Angry police shun NYC mayor at funeral for slain officer
An officer bows her head as New York City police officers stand in silence outside the Christ Tabernacle Church during the funeral service for slain New York Police Department (NYPD) officer Rafael Ramos in the Queens borough of New York Dec 27, 2014. [Photo/Agencies]


Streets outside the church were filled for blocks with neat, quiet crowds of officers in blue uniform, including delegations from Boston, Atlanta, St. Louis and New Orleans. Biden said some 25,000 people were thought to have come.

Before joining the police department relatively late in his career, Ramos, known to his friends as Ralph, had worked as a school safety officer.

"He knew how to handle people, and the younger guys looked up to him," said Bill Bratton, the city's police commissioner. A regular face as an usher at Christ Tabernacle, Ramos had nearly completed a course to become a police chaplain.

Bratton, a far more popular figure among police than the mayor, announced that he had posthumously appointed Ramos to the position.

The officers' killer, Ismaaiyl Brinsley, 28, was described by city officials as an emotionally troubled man, and fatally shot himself soon after the attack.

Brinsley, who was black, had written online that he wanted to kill police to avenge the deaths of Eric Garner and Michael Brown - unarmed black men killed by white policemen in New York and Ferguson, Missouri, this summer.

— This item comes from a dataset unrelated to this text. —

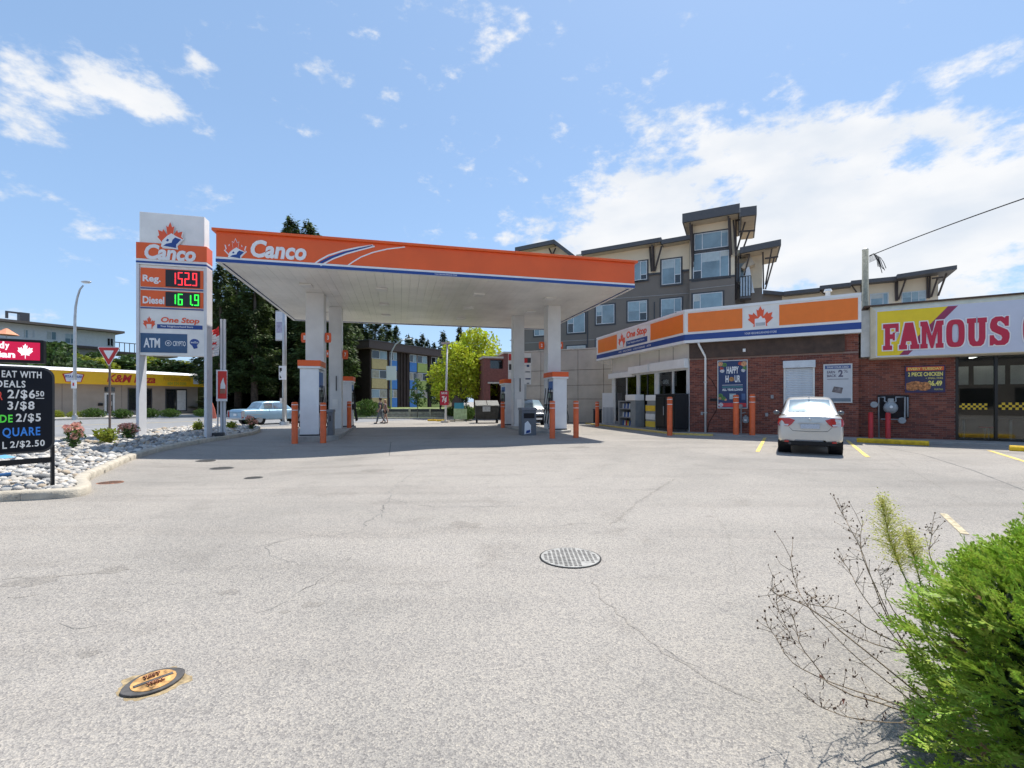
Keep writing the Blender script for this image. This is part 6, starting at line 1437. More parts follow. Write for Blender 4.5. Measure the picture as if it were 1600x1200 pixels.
cedarm = leafm('cedar_leaf',(.36,.52,.06),.35,.5); cedary = leafm('cedar_leaf_young',(.46,.56,.09),.3,.5); cedarb = leafm('cedar_leaf_brown',(.28,.17,.07),.3,.7); cedard = leafm('cedar_leaf_inner',(.05,.09,.018),.4)
cedar()
# weeds
dryst = mat('dry_stem',(.24,.18,.12),.9,var=.2,scale=20); dryhead = mat('dry_seed_head',(.14,.09,.06),.9,var=.3,scale=30); dryleaf = mat('curled_dead_leaf',(.13,.05,.035),.9,var=.3,scale=30); ylw = leafm('yellow_flower',(.62,.60,.14),.25); wgreen = leafm('weed_green',(.22,.30,.06),.3)
def weeds():
    r = random.Random(77); root = at(1500,1.95,0); 
    t = thing('dried_weed','wiry brown dried weed with seed heads leaning out left of the cedar hedge','weed',root)
    P = lambda px,py,Y: at(px,Y,zat(py,Y))-root
    main = [([(1440,1108),(1380,1060),(1340,1030),(1300,990),(1258,946),(1240,905),(1235,870)],1.95),([(1440,1020),(1395,1015),(1352,1002),(1310,980),(1283,945),(1265,930)],2.05),([(1440,1120),(1390,1095),(1320,1075),(1260,1050),(1230,1030),(1215,1000),(1198,975)],1.8),
        ([(1410,1000),(1385,965),(1360,900),(1345,855),(1330,830),(1318,805),(1308,790)],2.2),([(1405,1005),(1370,960),(1340,920),(1330,895),(1312,870)],2.15),([(1400,990),(1375,930),(1350,880),(1343,850),(1347,820)],2.25),([(1415,1010),(1360,985),(1335,965),(1312,950),(1262,945),(1210,930),(1206,917)],2.0),
        ([(1440,1130),(1360,1128),(1300,1115),(1255,1088)],1.75),([(1420,985),(1385,940),(1380,910),(1370,888)],2.2),([(1470,900),(1450,870),(1455,840),(1458,820)],2.35),([(1300,1078),(1275,1040),(1250,1010),(1245,985),(1238,960)],1.82),([(1270,952),(1245,940),(1215,925),(1212,940),(1222,968),(1240,1000)],1.9)]
    b = MB(); heads = MB(); dl = MB()
    for L,Y in main:
        pts = [P(x,y,Y+.02*i*(1 if i%2 else -1)) for i,(x,y) in enumerate(L)]; pts = [Vector((r.gauss(0,.03),r.gauss(0,.03),0)),(pts[0]*.5)+Vector((0,0,.02))]+pts; k = len(pts)
        # smooth
        Q = [pts[0]]
        for a,c in zip(pts,pts[1:]): Q += [a.lerp(c,.3),a.lerp(c,.7)]
        Q.append(pts[-1]); n = len(Q); b.tube(Q,[.0034*(1-.72*i/(n-1)) for i in range(n)],5)
        for i in range(3,n):
            for _ in range(1 if i < n-4 else 3):
                p = Q[i].lerp(Q[i-1],r.random()); e = p+Vector((r.gauss(0,.035),r.gauss(0,.03),abs(r.gauss(.03,.03)))); m_ = p.lerp(e,.5)+Vector((r.gauss(0,.006),0,0)); b.tube([p,m_,e],[.0014,.0011,.0008],3)
                heads.sphere(e,r.uniform(.0022,.0046),6,4,sc=(1,1,1.3))
                if r.random() < .5: e2 = m_+Vector((r.gauss(0,.02),r.gauss(0,.02),.02)); b.tube([m_,e2],[.0011,.0008],3); heads.sphere(e2,.0028,6,4)
    for px,py,Y in ((1290,996,1.95),(1338,1046,1.9),(1374,1012,2.05),(1353,1088,1.85),(1380,1110,1.85),(1316,1090,1.8),(1286,1058,1.85),(1380,938,2.2),(1345,990,2.1)):
        c = P(px,py,Y)
        for k in range(5):
            p = c+Vector((r.gauss(0,.006),r.gauss(0,.006),-.008*k)); s = .018; d = Vector((r.gauss(0,.5),r.gauss(0,.5),-1)).normalized(); w_ = d.orthogonal().normalized()
            dl.add([p-w_*s*.4,p+d*s*.5+w_*.2*s+Vector((.004,0,0)),p+w_*s*.4,p+d*s*1.3],[(0,1,2),(0,1,3),(1,2,3)])
    b.build('stems', dryst, t); stuff(heads.build('seed_heads', dryhead, t)); dl.build('dead_leaves', dryleaf, t)
    t2 = thing('flowering_weed','feathery yellow green weed plume standing above the dried weed beside the hedge','weed',at(1450,2.3,0)); rt = t2.location
    P2 = lambda px,py,Y: at(px,Y,zat(py,Y))-rt
    st_ = MB(); lv = MB(); fl = MB()
    for L,wd,n in (([(1500,1050),(1450,1000),(1432,940),(1408,890),(1392,850),(1378,790)],.10,1300),([(1500,1050),(1450,990),(1440,920),(1428,870),(1418,840)],.07,700)):
        pts = [P2(x,y,2.28) for x,y in L]; st_.tube(pts,[.006-.005*i_/(len(pts)-1) for i_ in range(len(pts))],5)
        def on(u): f = u*(len(pts)-1); i = min(int(f),len(pts)-2); return pts[i].lerp(pts[i+1],f-i)
        for k in range(200):
            u = r.uniform(.1,.6); p = on(u); d = Vector((r.gauss(0,1),r.gauss(0,1),1.0)).normalized(); w_ = d.orthogonal().normalized(); s = .045*(1.1-u); lv.add([p-w_*.0022,p+w_*.0022,p+d*s],[(0,1,2)])
        for k in range(n):
            u = .58+.42*r.random()**.8; p = on(u); ww = wd*math.sin(PI*min(1,(u-.5)/.52))**.6; e = p+Vector((r.gauss(0,1)*ww*.42,r.gauss(0,1)*ww*.42,r.uniform(.005,.07))); 
            if k%4 == 0: fl.tube([p,e],[.0010,.0005],3)
            s = .0065; 
            for q in range(2): pp = e+Vector((r.gauss(0,.006),r.gauss(0,.006),r.gauss(0,.008))); d = Vector((r.gauss(0,1),r.gauss(0,1),r.gauss(0,1))).normalized(); w_ = d.orthogonal().normalized(); fl.add([pp-w_*s*.4,pp+w_*s*.4,pp+d*s*1.5],[(0,1,2)])
    st_.build('stems', wgreen, t2); lv.build('leaves', wgreen, t2); fl.build('flowers', ylw, t2)
weeds()

# ================================================================ SIGNS, POLES
YB = Pl(*at(85,7.5)[:2], RD); q_ = YB.world(0); t = thing('price_board','black rounded roadside board with white, green and blue deal prices on black legs','sign board',(q_.x,q_.y,gz(q_.x,q_.y)),YB.ang)
oz = t.location.z
bm_ = lambda px,py: (YB.map(px,py,0)[0], YB.map(px,py,0)[1]-oz)
sL = -2.1; sR = bm_(84,640)[0]; zT = bm_(70,574.5)[1]; zB = bm_(70,706)[1]
def rr(x0,x1,z0,z1,r_,n=6):
    P = []
    for cx,cz,a0 in ((x1-r_,z1-r_,0),(x0+r_,z1-r_,90),(x0+r_,z0+r_,180),(x1-r_,z0+r_,270)):
        for i in range(n+1): a = R(a0+90*i/n); P.append((cx+r_*math.cos(a),cz+r_*math.sin(a)))
    return P
MB().plate(rr(sL,sR,zB,zT,.16),-.05,.05).build('board_rim', mat('board_rim',(.03,.03,.032),.4), t)
MB().plate(rr(sL+.03,sR-.03,zB+.03,zT-.03,.14),-.056,-.0501).build('board_face', mat('board_black',(.004,.006,.012),.5,spec=.2), t)
MB().box(sR-.035,sR+.005,-.03,.03,-.25,zB+.1).build('leg', black, t); MB().box(sL+.1,sL+.14,-.03,.03,-.25,zB+.1).build('leg', black, t)
MB().box(sL+.1,sR,-.02,.02,zB-.17,zB-.09).build('cross_bar', black, t)
neon = {'w':mat('plastic_letter_white',(.70,.70,.68),.5), 'g':mat('plastic_letter_green',(.10,.80,.06),.5), 'b':mat('plastic_letter_blue',(.03,.22,.70),.5), 'r':mat('plastic_letter_red',(.75,.06,.03),.5)}
def bt_(s,px0,px1,y0,y1,c,**k):
    a = bm_(px0,y0)[0]; b_ = bm_(px1,y0)[0]; z1 = (bm_(px0,y0)[1]+bm_(px1,y0)[1])/2; z0 = (bm_(px0,y1)[1]+bm_(px1,y1)[1])/2
    text(s,a,b_,z0,z1,-.057,neon[c],t,bold=.02,depth=.004,spacing=1.14,**k)
bt_('EAT WITH',1,63,580,590.5,'w'); bt_('DEALS',-8,38,594.5,605.5,'w'); bt_('R',-5,2.5,612,625,'r'); bt_('2/$6',10,53,609,624.5,'w'); bt_('50',54,67,611,619.5,'w'); bt_('_',54,67,622,623,'w')
bt_('3/$8',10,52,627,642,'w'); bt_('DE',-2,18,648,660,'g'); bt_('2/$5',23,62,646,660.5,'w'); bt_('QUARE',2,61,667.5,683.5,'b'); bt_('L',2,9,690,701,'w'); bt_('2/$2.50',14,68,688,699.5,'w')
bt_('T',-14,-4,581,591.5,'w')
# blue can and rag left lying in the stones
g2 = G(8,752,.12); t = thing('crushed_can','small blue crushed can lying among the stones under the price board','can',(g2.x,g2.y,bedz(g2.x,g2.y)+.05),.5); MB().cyl((-.08,0,.02),(.07,.02,.04),.04,.035,12).build('can_body', mat('can_blue',(.05,.15,.35),.35,.4), t); MB().cyl((.07,.02,.04),(.078,.021,.041),.03,.03,12).build('can_lid', galv, t)
g2 = G(4,726,.12); t = thing('blue_wrapper','light blue plastic wrapper on the stones behind the price board cross bar','litter',(g2.x-.05,g2.y,bedz(g2.x,g2.y)+.06),.2); MB().add([(-.3,0,0),(-.1,-.08,.05),(.1,-.03,.02),(.25,.05,.04),(-.25,.1,.05),(0,.12,.09),(.2,.14,.03)],[(0,1,5,4),(1,2,5),(2,3,6,5)]).build('film', mat('wrapper_blue',(.15,.4,.65),.3), t)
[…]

Their deaths and the decisions not to prosecute the officers responsible ignited nationwide protests, renewing a debate about race in the United States that has drawn in President Barack Obama.

In his first year as mayor after campaigning for police reform, de Blasio has struggled to balance the interests of police critics who helped elect him and the officers who now work for him. This week, he was assailed by voices on both sides, with activists angered by his call, which they ignored, that they pause their protests.

Ramos' family said the mayor was welcome at the funeral, but even many officers who did not turn their backs said they sympathized with the gesture.

"A lot of people feel he has taken a side, and that side is not ours," a New York police officer said on condition that her name be withheld because of a department ban on unsanctioned media interviews.

Patrick Lynch, president of the city's largest police union, said within hours of the deaths of Liu and Ramos that there was "blood on the hands" of the mayor.

"We have to understand the betrayal that they feel," Lynch, in an interview outside the church with CNN, said of the officers' protest. "The feeling is real, but today is about mourning. Tomorrow is about debate."